The Yogic Studies Podcast

23. Patton Burchett | Bhakti, Tantra, Yoga, and Sufism in North India

In this episode we talk with Patton Burchett about his latest book A Genealogy of Devotion: Bhakti, Tantra, Yoga, and Sufism in North India (2019, Columbia University Press) and his upcoming course, YS 115 | A History of Yoga and Devotion. Patton tells Seth about the teachers who inspired his studies, and how academics confuse the social and interactive nature of Indian devotional practices with a more solitary Judeo-Christian concept of devotion. They also dive into the competing influences of Persian and Sanskritic culture in North India that shaped the growing Bhakti movements of the time, the communalist politics of modern religious identities in North India, and the relations between bhaktas like Kabīr and yogīs like Gorkhnāth.

Speaker Bio

Patton Burchett is an Assistant Professor of Religious Studies at William & Mary in Williamsburg, Virginia.

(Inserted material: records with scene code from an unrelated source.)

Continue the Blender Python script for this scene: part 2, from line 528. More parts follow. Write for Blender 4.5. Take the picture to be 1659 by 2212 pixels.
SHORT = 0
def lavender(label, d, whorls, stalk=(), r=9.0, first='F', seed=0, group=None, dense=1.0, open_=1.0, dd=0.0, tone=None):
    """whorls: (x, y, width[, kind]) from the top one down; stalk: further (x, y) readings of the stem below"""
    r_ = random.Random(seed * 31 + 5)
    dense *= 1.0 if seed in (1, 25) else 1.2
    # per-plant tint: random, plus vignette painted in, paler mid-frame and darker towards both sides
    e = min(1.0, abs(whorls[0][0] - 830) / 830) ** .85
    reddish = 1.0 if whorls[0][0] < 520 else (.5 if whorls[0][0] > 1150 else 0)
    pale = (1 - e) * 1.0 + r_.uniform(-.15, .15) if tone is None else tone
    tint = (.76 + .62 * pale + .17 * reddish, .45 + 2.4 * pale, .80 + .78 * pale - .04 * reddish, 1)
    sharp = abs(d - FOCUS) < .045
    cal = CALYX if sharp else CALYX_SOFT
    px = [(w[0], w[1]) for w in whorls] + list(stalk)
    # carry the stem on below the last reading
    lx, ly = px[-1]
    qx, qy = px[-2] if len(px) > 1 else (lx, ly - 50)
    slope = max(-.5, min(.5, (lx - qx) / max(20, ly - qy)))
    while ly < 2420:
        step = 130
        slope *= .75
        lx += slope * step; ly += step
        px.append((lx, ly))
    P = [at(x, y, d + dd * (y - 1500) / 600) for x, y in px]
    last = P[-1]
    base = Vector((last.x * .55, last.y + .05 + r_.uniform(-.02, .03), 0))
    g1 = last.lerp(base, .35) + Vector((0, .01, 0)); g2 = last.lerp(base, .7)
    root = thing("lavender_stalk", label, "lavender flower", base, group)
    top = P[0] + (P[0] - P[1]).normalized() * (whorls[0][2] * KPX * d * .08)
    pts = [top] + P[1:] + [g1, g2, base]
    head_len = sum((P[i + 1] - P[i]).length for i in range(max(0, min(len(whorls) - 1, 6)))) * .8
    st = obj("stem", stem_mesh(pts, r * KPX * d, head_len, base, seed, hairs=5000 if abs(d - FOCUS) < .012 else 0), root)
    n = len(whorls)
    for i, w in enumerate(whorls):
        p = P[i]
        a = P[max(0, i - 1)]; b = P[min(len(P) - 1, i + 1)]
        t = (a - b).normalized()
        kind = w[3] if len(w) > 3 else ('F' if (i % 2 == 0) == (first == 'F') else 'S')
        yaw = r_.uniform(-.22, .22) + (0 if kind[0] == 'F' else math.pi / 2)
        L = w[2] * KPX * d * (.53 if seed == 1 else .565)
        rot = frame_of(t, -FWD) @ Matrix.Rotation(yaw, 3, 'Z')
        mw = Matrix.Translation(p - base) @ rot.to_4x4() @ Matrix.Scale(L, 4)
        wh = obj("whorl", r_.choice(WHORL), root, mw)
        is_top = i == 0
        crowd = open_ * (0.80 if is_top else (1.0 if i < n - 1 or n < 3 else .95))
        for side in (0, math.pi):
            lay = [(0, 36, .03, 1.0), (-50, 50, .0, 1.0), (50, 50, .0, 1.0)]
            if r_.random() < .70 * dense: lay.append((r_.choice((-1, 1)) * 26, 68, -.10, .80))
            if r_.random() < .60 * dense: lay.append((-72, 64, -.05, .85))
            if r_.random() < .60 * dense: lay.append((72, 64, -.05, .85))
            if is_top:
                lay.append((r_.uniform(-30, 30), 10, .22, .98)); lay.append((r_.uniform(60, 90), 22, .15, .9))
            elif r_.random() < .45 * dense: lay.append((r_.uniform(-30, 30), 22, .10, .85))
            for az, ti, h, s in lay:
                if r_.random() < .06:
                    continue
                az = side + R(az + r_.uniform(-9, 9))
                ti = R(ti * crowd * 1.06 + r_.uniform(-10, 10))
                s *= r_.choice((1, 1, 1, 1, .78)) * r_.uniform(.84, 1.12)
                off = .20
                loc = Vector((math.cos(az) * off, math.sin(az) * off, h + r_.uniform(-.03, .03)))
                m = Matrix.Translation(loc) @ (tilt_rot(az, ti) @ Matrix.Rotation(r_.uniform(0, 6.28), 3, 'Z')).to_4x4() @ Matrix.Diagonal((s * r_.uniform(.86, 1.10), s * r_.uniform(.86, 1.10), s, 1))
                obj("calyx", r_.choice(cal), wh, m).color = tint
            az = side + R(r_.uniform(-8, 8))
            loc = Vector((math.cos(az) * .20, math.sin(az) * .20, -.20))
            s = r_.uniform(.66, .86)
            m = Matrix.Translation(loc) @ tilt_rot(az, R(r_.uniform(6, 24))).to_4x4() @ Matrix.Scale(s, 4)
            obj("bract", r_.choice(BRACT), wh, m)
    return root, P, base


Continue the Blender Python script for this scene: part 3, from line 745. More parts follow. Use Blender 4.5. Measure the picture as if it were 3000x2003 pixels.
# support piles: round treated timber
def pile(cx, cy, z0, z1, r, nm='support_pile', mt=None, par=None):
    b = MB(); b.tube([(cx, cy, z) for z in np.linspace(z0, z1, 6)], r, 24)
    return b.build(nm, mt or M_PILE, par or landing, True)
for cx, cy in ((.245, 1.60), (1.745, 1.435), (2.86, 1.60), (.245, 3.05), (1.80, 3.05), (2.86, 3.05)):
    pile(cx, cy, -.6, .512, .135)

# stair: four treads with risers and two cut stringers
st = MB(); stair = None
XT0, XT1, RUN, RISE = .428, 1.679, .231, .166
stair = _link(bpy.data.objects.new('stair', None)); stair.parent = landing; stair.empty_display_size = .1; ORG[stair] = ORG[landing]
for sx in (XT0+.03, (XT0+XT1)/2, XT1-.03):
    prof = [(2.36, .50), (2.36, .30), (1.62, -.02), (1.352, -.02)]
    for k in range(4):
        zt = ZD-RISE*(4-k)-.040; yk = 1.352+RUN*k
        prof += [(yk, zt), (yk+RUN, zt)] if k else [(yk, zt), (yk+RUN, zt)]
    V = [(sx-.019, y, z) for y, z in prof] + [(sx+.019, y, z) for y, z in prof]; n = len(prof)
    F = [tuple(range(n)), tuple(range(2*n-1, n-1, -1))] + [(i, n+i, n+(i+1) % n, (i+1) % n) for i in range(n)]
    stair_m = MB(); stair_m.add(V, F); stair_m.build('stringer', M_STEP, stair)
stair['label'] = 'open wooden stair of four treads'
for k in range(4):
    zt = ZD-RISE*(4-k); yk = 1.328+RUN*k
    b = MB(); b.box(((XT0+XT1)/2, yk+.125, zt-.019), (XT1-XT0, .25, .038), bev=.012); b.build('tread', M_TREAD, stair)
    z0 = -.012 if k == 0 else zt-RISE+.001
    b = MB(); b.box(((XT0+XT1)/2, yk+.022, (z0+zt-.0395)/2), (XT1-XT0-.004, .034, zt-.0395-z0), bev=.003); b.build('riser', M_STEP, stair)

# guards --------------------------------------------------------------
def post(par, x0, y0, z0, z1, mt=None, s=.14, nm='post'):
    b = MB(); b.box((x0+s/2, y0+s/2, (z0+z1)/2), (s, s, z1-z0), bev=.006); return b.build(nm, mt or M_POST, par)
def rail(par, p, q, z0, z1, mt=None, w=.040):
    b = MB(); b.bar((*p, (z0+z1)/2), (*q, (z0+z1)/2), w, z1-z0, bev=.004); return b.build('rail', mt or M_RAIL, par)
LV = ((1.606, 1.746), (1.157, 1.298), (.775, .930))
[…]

He earned his PhD in South Asian Religions from Columbia University in 2012 and then spent three years as an Assistant Professor and Faculty Fellow in Religious Studies at New York University (NYU).  Patton's research focuses on early modern devotional (bhakti) traditions and tantric and yogic religiosity in North India and on the interrelations of magic, science, and religion in the rise of Indian and Western modernities.  He is the author of numerous articles and book chapters on bhakti literature and Mughal-era Indian religious history (among other topics), and his first book, A Genealogy of Devotion: Bhakti, Tantra, Yoga, and Sufism in North India (Columbia University Press) was published in 2019.